Abel Moya, a 45-year-old Vietnam veteran, drowned his sorrows with a few friends and a case of beer on the porch outside Room 7. He said Tang owed him several hundred dollars for rent paid in advance. Without the money, Moya said, he had no where to go with his wife and four children.

Several rooms away, two teen-age boys fired a BB gun at a window. Around the corner, another boy set a large stuffed animal on fire. At a nearby pay phone, Susie Rivera, mother of six, desperately tried to find a lawyer to help them.

“All we need is more time,” said Rivera, who paid $1,000 a month for Room 23, which reeked of mildew because its carpet had been drenched by a leaking faucet. “How can they expect us to find a place with such short notice?”

John E. Rittmayer, an attorney with the nonprofit Legal Services Program in Pasadena, wrote a letter on behalf of the guests demanding advance notice of at least one week before the eviction, but it did little good. The guests complied with the eviction notice, even though some said they would sue later.
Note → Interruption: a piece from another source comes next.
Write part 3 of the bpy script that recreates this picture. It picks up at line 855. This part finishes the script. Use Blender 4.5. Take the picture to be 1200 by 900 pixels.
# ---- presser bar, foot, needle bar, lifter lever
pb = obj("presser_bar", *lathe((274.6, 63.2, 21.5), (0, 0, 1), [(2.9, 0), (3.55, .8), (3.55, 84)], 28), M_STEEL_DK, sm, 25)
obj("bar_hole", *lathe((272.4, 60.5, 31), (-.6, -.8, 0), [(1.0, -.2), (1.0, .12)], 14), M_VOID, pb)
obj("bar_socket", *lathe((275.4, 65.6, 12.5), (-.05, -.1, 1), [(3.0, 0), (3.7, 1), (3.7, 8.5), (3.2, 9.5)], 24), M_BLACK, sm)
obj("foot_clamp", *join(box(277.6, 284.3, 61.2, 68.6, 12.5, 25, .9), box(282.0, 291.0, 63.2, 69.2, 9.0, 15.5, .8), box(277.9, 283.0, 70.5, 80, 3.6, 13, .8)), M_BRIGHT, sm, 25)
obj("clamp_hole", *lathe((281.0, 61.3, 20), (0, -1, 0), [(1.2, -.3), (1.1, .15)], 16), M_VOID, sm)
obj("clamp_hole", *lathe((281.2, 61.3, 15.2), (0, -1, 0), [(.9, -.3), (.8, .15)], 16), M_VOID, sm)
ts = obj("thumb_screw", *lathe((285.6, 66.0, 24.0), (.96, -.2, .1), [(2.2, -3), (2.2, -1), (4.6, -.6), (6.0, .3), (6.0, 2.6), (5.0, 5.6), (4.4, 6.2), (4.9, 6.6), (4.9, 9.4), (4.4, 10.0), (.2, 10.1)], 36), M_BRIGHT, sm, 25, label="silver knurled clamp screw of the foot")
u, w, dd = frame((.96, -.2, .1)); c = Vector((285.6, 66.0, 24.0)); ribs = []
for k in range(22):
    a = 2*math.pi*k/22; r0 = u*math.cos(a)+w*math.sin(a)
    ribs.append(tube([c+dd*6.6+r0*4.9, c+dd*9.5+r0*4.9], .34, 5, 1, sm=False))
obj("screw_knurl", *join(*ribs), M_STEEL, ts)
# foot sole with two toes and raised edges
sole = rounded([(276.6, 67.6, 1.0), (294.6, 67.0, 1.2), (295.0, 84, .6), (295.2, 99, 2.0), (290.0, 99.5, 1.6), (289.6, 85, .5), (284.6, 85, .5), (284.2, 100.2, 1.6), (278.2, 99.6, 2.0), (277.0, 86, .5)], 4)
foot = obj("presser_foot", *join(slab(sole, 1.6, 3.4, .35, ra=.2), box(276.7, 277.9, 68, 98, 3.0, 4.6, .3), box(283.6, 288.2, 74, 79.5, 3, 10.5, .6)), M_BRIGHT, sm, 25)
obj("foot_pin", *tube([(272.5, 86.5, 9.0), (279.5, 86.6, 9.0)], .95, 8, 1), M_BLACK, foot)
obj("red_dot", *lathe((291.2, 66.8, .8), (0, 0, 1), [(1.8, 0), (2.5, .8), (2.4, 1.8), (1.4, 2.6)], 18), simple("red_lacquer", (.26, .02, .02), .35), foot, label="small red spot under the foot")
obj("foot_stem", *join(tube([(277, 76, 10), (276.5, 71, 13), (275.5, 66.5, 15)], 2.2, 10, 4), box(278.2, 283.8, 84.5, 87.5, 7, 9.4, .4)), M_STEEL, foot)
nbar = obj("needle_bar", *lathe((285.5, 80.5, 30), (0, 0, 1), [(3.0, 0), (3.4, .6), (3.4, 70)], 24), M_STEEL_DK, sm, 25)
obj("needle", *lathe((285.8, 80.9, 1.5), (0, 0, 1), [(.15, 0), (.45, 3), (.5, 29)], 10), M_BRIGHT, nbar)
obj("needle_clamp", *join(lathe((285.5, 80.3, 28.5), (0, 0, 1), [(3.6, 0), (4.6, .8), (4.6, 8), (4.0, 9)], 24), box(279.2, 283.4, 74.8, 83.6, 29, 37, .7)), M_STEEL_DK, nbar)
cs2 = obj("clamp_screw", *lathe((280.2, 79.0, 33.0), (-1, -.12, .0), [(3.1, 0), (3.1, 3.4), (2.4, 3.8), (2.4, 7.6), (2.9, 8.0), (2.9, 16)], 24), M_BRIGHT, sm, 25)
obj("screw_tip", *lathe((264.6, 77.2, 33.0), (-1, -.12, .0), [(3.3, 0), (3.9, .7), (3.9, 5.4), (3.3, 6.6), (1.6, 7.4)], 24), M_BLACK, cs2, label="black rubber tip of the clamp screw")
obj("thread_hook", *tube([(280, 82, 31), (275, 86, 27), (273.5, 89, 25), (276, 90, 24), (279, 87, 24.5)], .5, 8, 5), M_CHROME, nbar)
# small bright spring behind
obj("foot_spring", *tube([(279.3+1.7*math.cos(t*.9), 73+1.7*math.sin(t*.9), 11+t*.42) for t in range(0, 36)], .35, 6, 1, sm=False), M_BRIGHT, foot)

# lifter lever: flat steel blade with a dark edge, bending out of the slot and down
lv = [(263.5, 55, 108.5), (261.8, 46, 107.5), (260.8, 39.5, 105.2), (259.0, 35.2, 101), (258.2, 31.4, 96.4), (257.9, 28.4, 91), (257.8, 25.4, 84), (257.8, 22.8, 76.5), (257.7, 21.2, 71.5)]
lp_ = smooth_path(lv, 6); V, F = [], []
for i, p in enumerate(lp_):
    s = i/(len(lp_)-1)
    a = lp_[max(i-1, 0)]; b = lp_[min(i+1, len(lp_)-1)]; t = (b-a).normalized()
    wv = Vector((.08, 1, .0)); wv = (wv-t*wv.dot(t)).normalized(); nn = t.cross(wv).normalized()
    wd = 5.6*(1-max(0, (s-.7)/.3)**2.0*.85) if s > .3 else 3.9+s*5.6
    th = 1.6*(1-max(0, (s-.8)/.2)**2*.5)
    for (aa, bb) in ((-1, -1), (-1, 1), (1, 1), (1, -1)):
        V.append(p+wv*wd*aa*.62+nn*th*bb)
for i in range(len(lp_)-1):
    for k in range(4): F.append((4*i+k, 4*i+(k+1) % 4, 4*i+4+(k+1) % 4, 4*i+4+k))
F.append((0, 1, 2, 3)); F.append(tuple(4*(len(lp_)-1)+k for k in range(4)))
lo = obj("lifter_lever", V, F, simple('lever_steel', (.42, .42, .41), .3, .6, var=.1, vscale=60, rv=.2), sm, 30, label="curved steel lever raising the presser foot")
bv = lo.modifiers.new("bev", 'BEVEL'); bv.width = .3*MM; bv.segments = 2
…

At the advice of a security guard hired by the owners, Tang locked himself in the motel’s office as the guard, Michael Gauvin, urged the guests to pack their things on Monday. By mid-afternoon, water, gas and electricity had been shut off. Families used pool water to flush their toilets.

Advertisement

By early evening, nearly all of the families had moved on. Some went to stay with relatives, while others found another motel. Some just drove away, not knowing where they would spend the night. Four families showed up at nearby St. Anthony’s Roman Catholic Church, where Father Patrick Thompson took $275 from the parish’s poor fund to put them up for two nights in a neighboring motel.

By Tuesday afternoon, police said, all but a few stragglers had left the motel and by Wednesday, they said, the owners had blocked the front entrance with a security fence. Even the cats were gone, taken by Gauvin to an animal shelter.